§ Instructions for the task: Exactly the lines from the first line of the records to the line holding "PI = math.pi" should be duplicated, and nothing more; pictures stay out.

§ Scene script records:
-- -- --
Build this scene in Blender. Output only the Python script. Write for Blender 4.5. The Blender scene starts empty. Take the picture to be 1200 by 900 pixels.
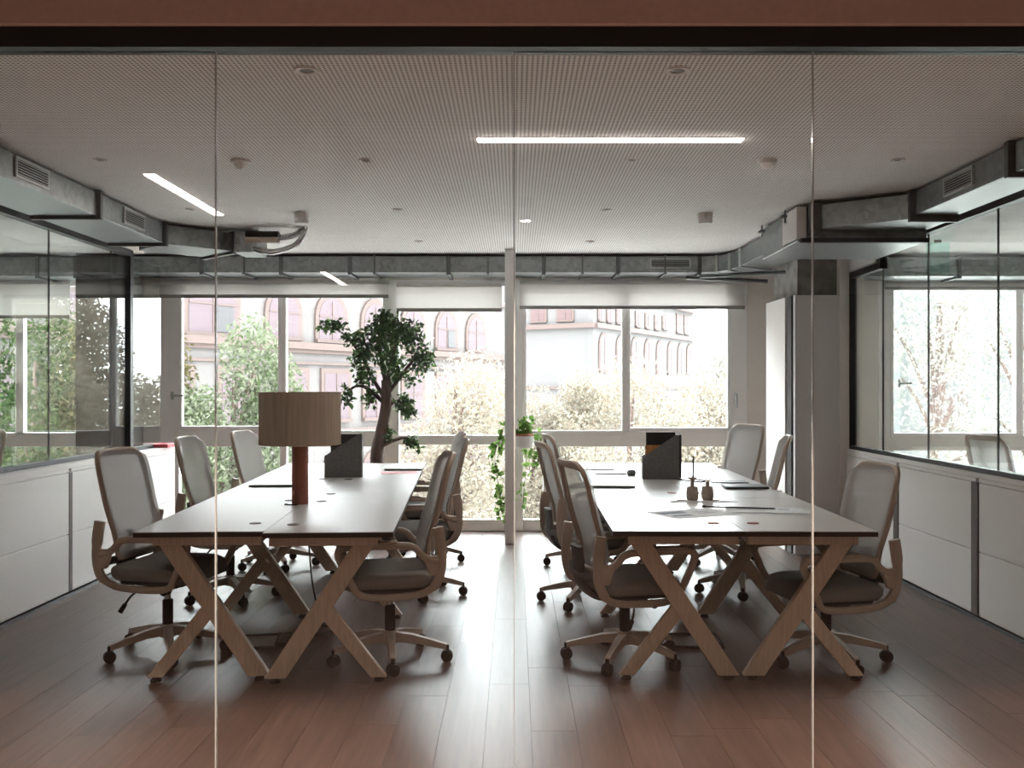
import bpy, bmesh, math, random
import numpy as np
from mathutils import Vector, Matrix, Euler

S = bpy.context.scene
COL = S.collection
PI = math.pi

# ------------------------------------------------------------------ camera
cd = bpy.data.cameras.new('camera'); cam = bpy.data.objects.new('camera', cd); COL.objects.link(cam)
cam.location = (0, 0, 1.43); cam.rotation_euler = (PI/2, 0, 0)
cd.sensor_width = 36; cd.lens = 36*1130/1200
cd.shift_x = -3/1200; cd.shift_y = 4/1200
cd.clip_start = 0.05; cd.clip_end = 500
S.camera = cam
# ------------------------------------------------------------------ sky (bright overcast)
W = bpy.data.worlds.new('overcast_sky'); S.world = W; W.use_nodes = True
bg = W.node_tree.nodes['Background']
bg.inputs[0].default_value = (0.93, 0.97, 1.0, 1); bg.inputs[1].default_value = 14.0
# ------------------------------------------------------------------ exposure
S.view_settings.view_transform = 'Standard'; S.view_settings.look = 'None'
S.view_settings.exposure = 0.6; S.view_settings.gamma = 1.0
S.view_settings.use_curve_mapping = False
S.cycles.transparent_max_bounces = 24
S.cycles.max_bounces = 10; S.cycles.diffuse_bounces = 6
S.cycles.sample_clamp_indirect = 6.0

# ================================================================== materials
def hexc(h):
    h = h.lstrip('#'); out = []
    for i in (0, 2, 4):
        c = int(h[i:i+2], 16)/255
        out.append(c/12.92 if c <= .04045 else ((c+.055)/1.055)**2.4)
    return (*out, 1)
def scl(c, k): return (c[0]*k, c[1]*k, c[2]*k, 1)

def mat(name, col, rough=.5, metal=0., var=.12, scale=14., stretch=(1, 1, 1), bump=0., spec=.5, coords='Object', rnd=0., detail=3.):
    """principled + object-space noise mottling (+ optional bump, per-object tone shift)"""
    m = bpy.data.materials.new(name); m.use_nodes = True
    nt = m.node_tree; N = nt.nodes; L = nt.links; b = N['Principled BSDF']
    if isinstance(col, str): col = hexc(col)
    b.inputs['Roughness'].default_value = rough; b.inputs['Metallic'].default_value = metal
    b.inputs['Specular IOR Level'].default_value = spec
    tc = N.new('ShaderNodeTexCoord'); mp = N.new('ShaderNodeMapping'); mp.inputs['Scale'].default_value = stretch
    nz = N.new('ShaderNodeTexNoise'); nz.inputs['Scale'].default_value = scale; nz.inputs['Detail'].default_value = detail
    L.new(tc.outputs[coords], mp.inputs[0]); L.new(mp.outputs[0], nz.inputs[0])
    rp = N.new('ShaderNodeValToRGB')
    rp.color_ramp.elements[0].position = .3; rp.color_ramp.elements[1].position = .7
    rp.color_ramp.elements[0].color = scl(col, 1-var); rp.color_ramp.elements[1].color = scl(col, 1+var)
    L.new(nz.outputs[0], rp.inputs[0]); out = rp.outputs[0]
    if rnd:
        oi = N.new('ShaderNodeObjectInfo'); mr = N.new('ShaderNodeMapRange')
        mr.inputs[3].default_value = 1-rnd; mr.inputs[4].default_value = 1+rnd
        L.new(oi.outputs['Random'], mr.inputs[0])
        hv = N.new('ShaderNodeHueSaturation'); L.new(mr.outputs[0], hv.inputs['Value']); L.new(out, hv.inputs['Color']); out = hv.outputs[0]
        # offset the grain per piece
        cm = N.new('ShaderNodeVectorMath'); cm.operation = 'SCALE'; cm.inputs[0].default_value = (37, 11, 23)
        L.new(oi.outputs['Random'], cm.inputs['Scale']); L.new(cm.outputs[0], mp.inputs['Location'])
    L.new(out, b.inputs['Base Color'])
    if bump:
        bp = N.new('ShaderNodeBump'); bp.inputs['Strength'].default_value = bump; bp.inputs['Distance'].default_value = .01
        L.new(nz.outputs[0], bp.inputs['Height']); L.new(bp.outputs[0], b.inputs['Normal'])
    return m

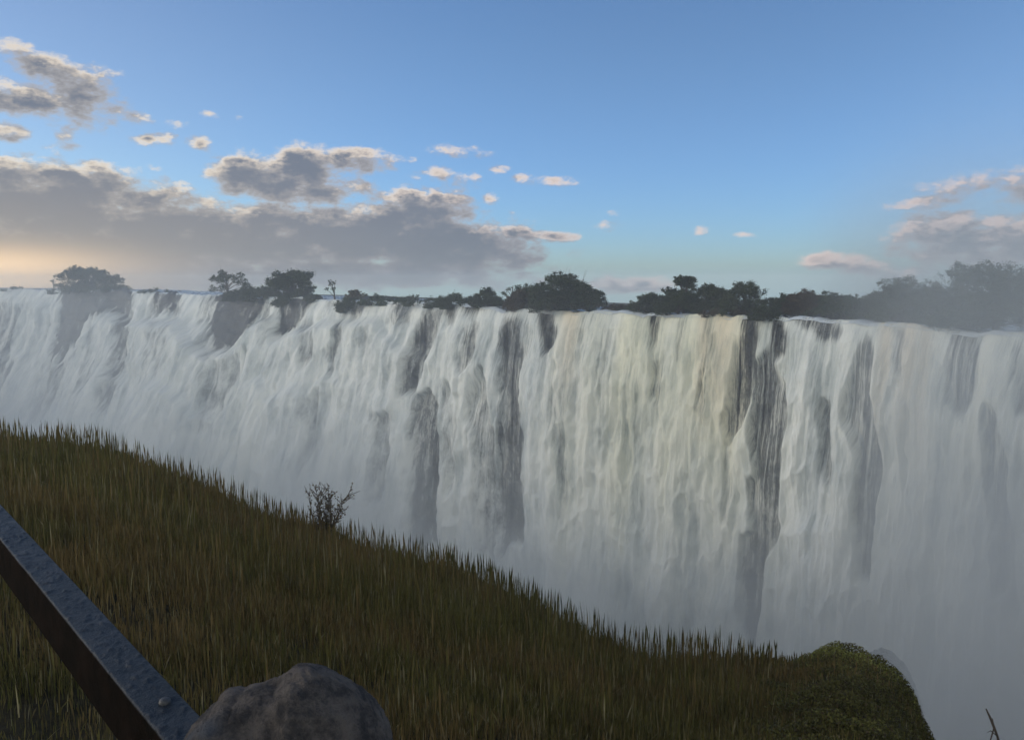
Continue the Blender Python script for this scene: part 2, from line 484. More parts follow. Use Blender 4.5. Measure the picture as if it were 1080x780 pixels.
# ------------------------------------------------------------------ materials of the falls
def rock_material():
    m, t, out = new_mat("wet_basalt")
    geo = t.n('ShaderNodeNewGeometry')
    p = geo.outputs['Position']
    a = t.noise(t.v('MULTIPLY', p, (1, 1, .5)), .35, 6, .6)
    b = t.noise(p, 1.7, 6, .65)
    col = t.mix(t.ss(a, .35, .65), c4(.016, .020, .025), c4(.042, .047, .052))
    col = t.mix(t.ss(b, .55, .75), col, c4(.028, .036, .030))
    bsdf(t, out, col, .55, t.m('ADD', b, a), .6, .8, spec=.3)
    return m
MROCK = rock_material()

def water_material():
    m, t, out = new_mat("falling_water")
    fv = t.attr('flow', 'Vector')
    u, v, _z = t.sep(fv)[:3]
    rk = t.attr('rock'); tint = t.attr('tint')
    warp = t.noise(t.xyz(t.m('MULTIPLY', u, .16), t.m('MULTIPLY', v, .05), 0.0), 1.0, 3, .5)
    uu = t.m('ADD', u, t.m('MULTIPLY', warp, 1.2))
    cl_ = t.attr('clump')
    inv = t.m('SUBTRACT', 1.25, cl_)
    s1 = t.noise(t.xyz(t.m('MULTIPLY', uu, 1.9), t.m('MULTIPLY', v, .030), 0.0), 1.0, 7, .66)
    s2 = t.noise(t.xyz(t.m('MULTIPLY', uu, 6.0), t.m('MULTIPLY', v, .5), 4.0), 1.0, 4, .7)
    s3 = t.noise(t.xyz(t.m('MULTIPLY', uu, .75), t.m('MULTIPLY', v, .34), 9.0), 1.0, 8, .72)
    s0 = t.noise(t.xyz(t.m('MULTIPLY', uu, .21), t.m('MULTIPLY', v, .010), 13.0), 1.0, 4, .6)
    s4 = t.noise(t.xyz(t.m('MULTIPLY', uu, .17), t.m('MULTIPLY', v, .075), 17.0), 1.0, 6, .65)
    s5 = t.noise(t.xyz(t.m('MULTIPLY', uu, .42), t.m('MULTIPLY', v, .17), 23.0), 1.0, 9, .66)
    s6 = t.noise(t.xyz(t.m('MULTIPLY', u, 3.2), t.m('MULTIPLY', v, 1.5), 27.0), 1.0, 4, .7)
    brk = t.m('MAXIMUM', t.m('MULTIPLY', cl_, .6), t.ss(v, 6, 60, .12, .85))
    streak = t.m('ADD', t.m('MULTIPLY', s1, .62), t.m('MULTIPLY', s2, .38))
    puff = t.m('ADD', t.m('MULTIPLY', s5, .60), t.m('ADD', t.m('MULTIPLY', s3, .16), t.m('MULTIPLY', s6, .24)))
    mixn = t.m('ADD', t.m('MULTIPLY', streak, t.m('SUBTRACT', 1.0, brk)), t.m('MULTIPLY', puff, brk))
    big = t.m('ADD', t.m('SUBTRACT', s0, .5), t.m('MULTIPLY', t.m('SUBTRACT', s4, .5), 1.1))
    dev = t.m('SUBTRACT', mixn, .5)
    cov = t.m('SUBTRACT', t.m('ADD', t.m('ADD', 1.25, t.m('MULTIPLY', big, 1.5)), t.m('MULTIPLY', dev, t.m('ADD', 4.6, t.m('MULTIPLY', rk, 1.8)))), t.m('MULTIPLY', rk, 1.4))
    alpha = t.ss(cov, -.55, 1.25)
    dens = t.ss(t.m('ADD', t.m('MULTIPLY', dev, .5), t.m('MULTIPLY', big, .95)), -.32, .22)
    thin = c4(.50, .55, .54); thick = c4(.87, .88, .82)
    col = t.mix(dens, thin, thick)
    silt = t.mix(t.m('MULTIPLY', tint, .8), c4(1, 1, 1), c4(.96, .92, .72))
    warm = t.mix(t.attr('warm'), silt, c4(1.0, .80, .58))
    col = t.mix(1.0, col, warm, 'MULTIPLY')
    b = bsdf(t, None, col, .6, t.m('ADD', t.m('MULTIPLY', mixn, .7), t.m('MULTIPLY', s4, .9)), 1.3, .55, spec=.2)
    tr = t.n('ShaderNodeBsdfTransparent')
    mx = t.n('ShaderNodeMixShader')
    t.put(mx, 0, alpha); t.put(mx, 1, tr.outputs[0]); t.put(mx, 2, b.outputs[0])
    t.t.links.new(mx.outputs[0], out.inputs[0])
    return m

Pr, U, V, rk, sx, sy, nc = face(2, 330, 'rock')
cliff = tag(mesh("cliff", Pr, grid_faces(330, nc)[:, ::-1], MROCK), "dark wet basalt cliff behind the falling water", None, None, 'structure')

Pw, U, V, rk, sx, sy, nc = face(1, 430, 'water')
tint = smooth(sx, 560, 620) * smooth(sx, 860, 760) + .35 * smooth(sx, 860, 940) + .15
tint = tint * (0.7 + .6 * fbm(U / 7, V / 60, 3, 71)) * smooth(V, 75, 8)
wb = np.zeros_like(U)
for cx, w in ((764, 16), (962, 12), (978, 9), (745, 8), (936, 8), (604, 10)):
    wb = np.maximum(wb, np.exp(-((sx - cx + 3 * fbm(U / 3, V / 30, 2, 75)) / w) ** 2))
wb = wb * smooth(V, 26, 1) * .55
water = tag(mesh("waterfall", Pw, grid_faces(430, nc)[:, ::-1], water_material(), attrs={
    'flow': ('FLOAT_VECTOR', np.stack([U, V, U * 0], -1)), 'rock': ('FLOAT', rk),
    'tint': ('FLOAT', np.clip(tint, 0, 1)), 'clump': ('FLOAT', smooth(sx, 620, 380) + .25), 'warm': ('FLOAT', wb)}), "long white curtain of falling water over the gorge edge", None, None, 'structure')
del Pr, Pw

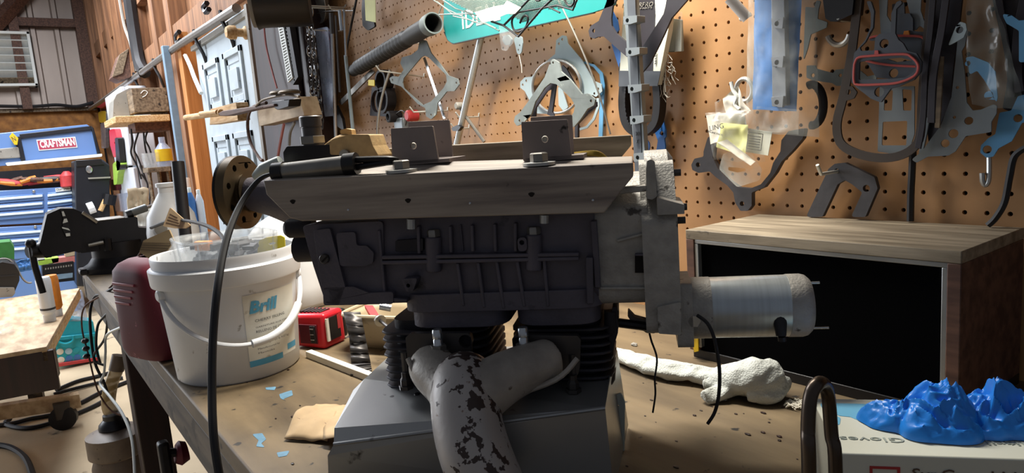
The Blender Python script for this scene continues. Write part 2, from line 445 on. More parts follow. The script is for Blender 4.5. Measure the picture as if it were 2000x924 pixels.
-- -- --
§ Written answer:
Build this scene in Blender. Output only the Python script. Write for Blender 4.5. The Blender scene starts empty. Take the picture to be 1200 by 900 pixels.
import bpy, bmesh, math, random
import numpy as np
from mathutils import Vector, Matrix, Euler

S = bpy.context.scene
COL = S.collection
PI = math.pi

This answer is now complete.